Putting Together a Management Team
In some cases, developing an effective management team simply requires hiring 2-5 experienced, competent employees and letting them go to work. However, not all managers work well together and not all experienced, effective employees fit into every management context. Some of the best managerial hires happen quite by accident, and some of the worst hires happen after interviewing the most competent-seeming candidates. As experienced HR staffers will attest, hiring employees is a crapshoot, and it is especially so in the restaurant business. If this weren’t the case, nobody would ever have a bad dining experience and restaurant operators would have much better sleep at night.
One way to avoid the arbitrary nature of the business is to have a preconceived strategy for putting together a management team. The most common preconception we have as operators is to hire someone with the same strengths that we have. Generally speaking, we tend to hire people like ourselves, and there’s nothing wrong with that. Candidates that laugh at our jokes in an interview, or who have eaten at the same restaurants, or started out in the same entry-level restaurant position are more likely to get hired than those who don’t. However, specifying the qualities of the person you are seeking, rather than just the duties you are looking to have completed, can give you higher chances for hitting a hiring homerun.
Hiring managers that have complimentary strengths is a great way to ensure that your managers will work well together. And if you are hiring someone to work alongside you, it should be that much easier. Have you ever been to a restaurant for dinner and not once seen a manager on the floor running a shift, checking on guests, helping servers or greeting guests at the hostess stand? Chances are there is a manager or two who is more comfortable in the kitchen. Hiring a front-of-the-house expert to compliment your chef-turned-manager keeps all the bases covered. That doesn’t mean that your managers should be polar opposites. In fact, your management team should have some qualities in common. They should all be able to see the business from 20,000 feet in the air while seeing the same salt shaker on that banquette in the back of the dining room. Complimentary strengths, not opposing strengths, make a good management team.
Other examples include bringing in a female to compliment a male-dominated management staff, or a male if the opposite is the case. Generally speaking, women can sometimes see aspects of a dining room or kitchen that many men cannot, while the opposite can also be true. Also, men and women can sometimes address or relate to individual employees in ways that members of the opposite sex have difficulty. Other examples of hiring to opposing strengths are to bring in a good cop to offset the strengths of a disciplinarian, or a younger manager to compliment an older management staff. The benefits of strategic hiring are clear, but it remains important that managers with opposing styles be able to sit at the same table at a managers’ meeting and share common ground.

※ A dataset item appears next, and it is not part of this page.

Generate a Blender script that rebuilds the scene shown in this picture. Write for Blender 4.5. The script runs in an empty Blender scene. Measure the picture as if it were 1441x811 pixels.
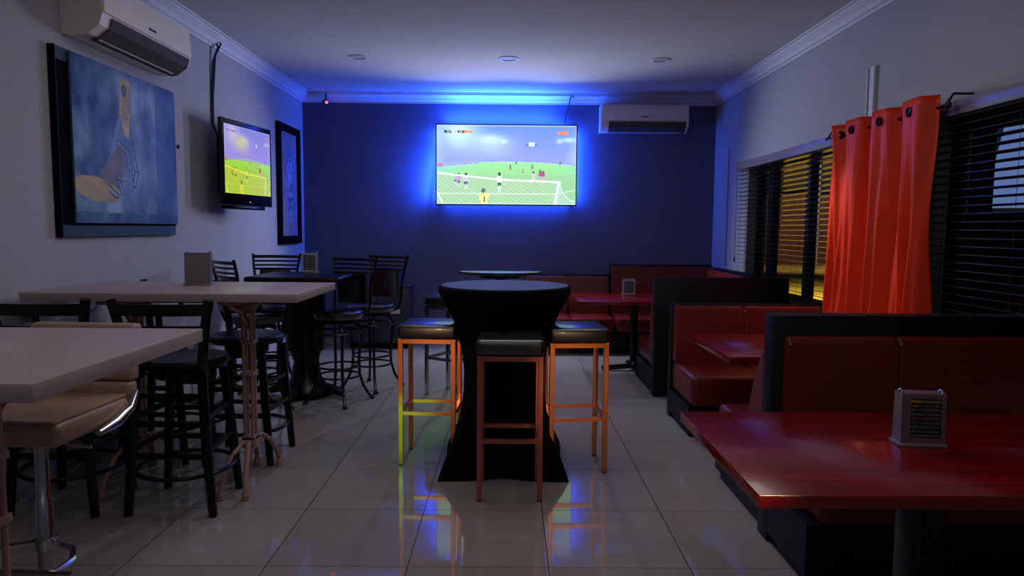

Finally, it is worth a reminder that the best management teams (in most industries) have one chief. The buck has to stop somewhere, and it should not stop at the desk of a team of managers. When multiple managers all captain the ship, employees will develop allegiances to those managers who favor them (just as children will to a parent who they anticipate will give the answer they are looking for). The most efficient management teams surround a single General Manager or Operator with a variety of strengths, all working together.